* Exercise
Repeat the data that follows, word for word, without the images.

* Data excerpt
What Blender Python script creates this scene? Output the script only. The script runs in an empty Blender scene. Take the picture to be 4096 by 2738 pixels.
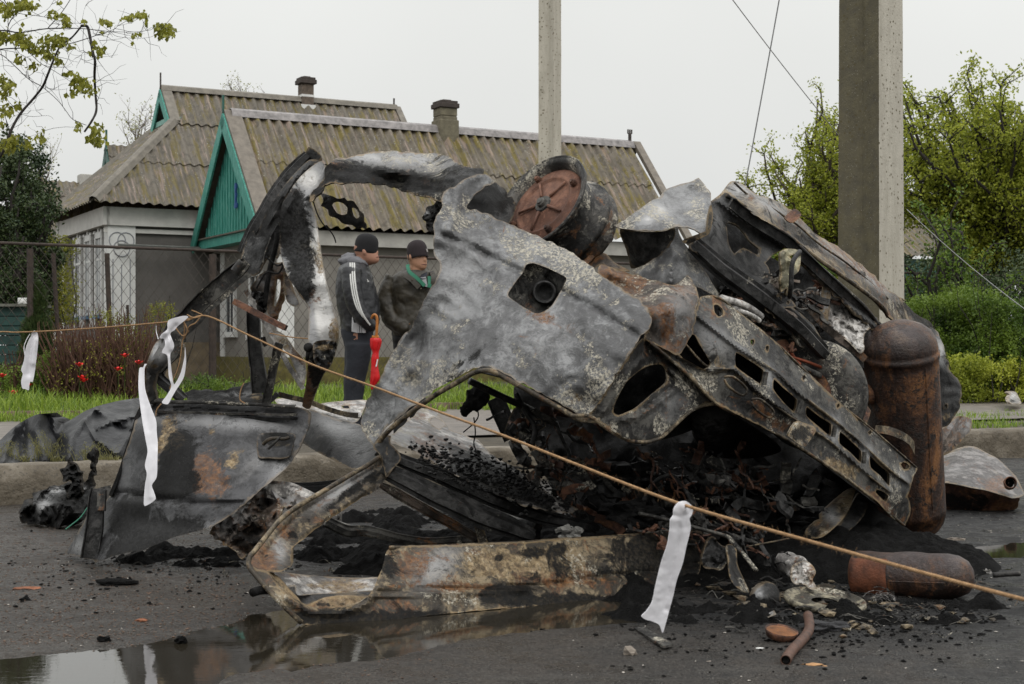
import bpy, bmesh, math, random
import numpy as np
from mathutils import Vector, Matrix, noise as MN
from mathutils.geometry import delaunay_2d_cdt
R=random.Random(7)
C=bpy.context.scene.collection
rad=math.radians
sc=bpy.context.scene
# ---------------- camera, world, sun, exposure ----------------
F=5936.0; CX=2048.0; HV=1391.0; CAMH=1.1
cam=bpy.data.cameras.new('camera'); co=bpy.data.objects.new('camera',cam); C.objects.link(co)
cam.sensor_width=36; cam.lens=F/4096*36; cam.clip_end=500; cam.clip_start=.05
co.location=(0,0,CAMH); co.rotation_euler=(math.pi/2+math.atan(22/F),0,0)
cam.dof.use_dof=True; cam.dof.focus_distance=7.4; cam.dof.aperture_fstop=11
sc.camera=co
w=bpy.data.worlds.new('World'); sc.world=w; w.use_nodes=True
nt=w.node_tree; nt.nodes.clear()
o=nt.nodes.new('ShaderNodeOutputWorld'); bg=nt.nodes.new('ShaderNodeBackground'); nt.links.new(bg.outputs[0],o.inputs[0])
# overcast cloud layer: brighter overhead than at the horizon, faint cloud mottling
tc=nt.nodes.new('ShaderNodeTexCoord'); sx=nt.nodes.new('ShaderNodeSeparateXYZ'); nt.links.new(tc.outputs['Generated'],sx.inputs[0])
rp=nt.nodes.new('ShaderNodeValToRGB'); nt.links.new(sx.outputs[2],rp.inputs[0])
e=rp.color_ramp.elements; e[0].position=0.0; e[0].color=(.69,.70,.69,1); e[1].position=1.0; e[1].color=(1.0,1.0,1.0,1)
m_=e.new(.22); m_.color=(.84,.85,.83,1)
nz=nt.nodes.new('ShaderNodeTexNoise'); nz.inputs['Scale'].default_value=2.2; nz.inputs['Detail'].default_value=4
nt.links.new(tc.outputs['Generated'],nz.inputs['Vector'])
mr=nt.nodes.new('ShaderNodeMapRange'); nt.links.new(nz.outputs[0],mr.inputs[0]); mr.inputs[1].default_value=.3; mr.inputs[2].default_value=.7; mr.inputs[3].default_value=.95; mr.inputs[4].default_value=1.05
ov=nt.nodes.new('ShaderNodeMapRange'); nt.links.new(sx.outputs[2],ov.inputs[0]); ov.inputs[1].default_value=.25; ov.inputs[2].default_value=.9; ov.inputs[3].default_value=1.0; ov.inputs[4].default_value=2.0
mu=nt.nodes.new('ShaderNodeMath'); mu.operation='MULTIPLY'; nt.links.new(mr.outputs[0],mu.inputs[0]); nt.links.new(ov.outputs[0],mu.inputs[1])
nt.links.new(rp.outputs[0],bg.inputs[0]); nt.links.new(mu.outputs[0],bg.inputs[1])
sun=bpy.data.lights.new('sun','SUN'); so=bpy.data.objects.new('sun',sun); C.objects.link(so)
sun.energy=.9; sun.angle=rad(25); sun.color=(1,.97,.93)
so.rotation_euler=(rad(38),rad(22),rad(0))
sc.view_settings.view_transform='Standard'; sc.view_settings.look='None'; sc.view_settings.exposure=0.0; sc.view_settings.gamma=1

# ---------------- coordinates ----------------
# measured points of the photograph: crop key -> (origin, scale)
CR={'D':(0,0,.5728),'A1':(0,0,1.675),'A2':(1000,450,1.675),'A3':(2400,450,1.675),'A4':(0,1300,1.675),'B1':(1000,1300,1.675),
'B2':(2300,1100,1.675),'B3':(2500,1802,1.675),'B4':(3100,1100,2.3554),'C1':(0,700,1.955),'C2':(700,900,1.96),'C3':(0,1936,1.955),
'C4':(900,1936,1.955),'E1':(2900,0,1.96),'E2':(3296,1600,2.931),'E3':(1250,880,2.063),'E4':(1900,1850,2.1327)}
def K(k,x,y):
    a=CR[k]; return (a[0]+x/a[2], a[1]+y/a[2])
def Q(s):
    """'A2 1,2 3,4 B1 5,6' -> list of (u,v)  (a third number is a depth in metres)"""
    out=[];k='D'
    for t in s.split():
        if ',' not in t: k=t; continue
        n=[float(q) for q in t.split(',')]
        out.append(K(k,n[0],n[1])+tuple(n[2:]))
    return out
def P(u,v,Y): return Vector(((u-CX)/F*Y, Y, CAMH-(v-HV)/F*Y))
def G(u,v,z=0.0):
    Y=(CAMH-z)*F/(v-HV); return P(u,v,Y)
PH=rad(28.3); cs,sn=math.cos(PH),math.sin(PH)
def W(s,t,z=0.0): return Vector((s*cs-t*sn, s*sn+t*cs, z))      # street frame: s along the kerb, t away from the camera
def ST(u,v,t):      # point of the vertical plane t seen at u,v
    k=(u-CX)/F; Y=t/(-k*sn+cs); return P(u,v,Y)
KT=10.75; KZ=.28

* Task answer
What Blender Python script creates this scene? Output the script only. The script runs in an empty Blender scene. Take the picture to be 4096 by 2738 pixels.
import bpy, bmesh, math, random
import numpy as np
from mathutils import Vector, Matrix, noise as MN
from mathutils.geometry import delaunay_2d_cdt
R=random.Random(7)
C=bpy.context.scene.collection
rad=math.radians
sc=bpy.context.scene
# ---------------- camera, world, sun, exposure ----------------
F=5936.0; CX=2048.0; HV=1391.0; CAMH=1.1
cam=bpy.data.cameras.new('camera'); co=bpy.data.objects.new('camera',cam); C.objects.link(co)
cam.sensor_width=36; cam.lens=F/4096*36; cam.clip_end=500; cam.clip_start=.05
co.location=(0,0,CAMH); co.rotation_euler=(math.pi/2+math.atan(22/F),0,0)
cam.dof.use_dof=True; cam.dof.focus_distance=7.4; cam.dof.aperture_fstop=11
sc.camera=co
w=bpy.data.worlds.new('World'); sc.world=w; w.use_nodes=True
nt=w.node_tree; nt.nodes.clear()
o=nt.nodes.new('ShaderNodeOutputWorld'); bg=nt.nodes.new('ShaderNodeBackground'); nt.links.new(bg.outputs[0],o.inputs[0])
# overcast cloud layer: brighter overhead than at the horizon, faint cloud mottling
tc=nt.nodes.new('ShaderNodeTexCoord'); sx=nt.nodes.new('ShaderNodeSeparateXYZ'); nt.links.new(tc.outputs['Generated'],sx.inputs[0])
rp=nt.nodes.new('ShaderNodeValToRGB'); nt.links.new(sx.outputs[2],rp.inputs[0])
e=rp.color_ramp.elements; e[0].position=0.0; e[0].color=(.69,.70,.69,1); e[1].position=1.0; e[1].color=(1.0,1.0,1.0,1)
m_=e.new(.22); m_.color=(.84,.85,.83,1)
nz=nt.nodes.new('ShaderNodeTexNoise'); nz.inputs['Scale'].default_value=2.2; nz.inputs['Detail'].default_value=4
nt.links.new(tc.outputs['Generated'],nz.inputs['Vector'])
mr=nt.nodes.new('ShaderNodeMapRange'); nt.links.new(nz.outputs[0],mr.inputs[0]); mr.inputs[1].default_value=.3; mr.inputs[2].default_value=.7; mr.inputs[3].default_value=.95; mr.inputs[4].default_value=1.05
ov=nt.nodes.new('ShaderNodeMapRange'); nt.links.new(sx.outputs[2],ov.inputs[0]); ov.inputs[1].default_value=.25; ov.inputs[2].default_value=.9; ov.inputs[3].default_value=1.0; ov.inputs[4].default_value=2.0
mu=nt.nodes.new('ShaderNodeMath'); mu.operation='MULTIPLY'; nt.links.new(mr.outputs[0],mu.inputs[0]); nt.links.new(ov.outputs[0],mu.inputs[1])
nt.links.new(rp.outputs[0],bg.inputs[0]); nt.links.new(mu.outputs[0],bg.inputs[1])
sun=bpy.data.lights.new('sun','SUN'); so=bpy.data.objects.new('sun',sun); C.objects.link(so)
sun.energy=.9; sun.angle=rad(25); sun.color=(1,.97,.93)
so.rotation_euler=(rad(38),rad(22),rad(0))
sc.view_settings.view_transform='Standard'; sc.view_settings.look='None'; sc.view_settings.exposure=0.0; sc.view_settings.gamma=1

# ---------------- coordinates ----------------
# measured points of the photograph: crop key -> (origin, scale)
CR={'D':(0,0,.5728),'A1':(0,0,1.675),'A2':(1000,450,1.675),'A3':(2400,450,1.675),'A4':(0,1300,1.675),'B1':(1000,1300,1.675),
'B2':(2300,1100,1.675),'B3':(2500,1802,1.675),'B4':(3100,1100,2.3554),'C1':(0,700,1.955),'C2':(700,900,1.96),'C3':(0,1936,1.955),
'C4':(900,1936,1.955),'E1':(2900,0,1.96),'E2':(3296,1600,2.931),'E3':(1250,880,2.063),'E4':(1900,1850,2.1327)}
def K(k,x,y):
    a=CR[k]; return (a[0]+x/a[2], a[1]+y/a[2])
def Q(s):
    """'A2 1,2 3,4 B1 5,6' -> list of (u,v)  (a third number is a depth in metres)"""
    out=[];k='D'
    for t in s.split():
        if ',' not in t: k=t; continue
        n=[float(q) for q in t.split(',')]
        out.append(K(k,n[0],n[1])+tuple(n[2:]))
    return out
def P(u,v,Y): return Vector(((u-CX)/F*Y, Y, CAMH-(v-HV)/F*Y))
def G(u,v,z=0.0):
    Y=(CAMH-z)*F/(v-HV); return P(u,v,Y)
PH=rad(28.3); cs,sn=math.cos(PH),math.sin(PH)
def W(s,t,z=0.0): return Vector((s*cs-t*sn, s*sn+t*cs, z))      # street frame: s along the kerb, t away from the camera
def ST(u,v,t):      # point of the vertical plane t seen at u,v
    k=(u-CX)/F; Y=t/(-k*sn+cs); return P(u,v,Y)
KT=10.75; KZ=.28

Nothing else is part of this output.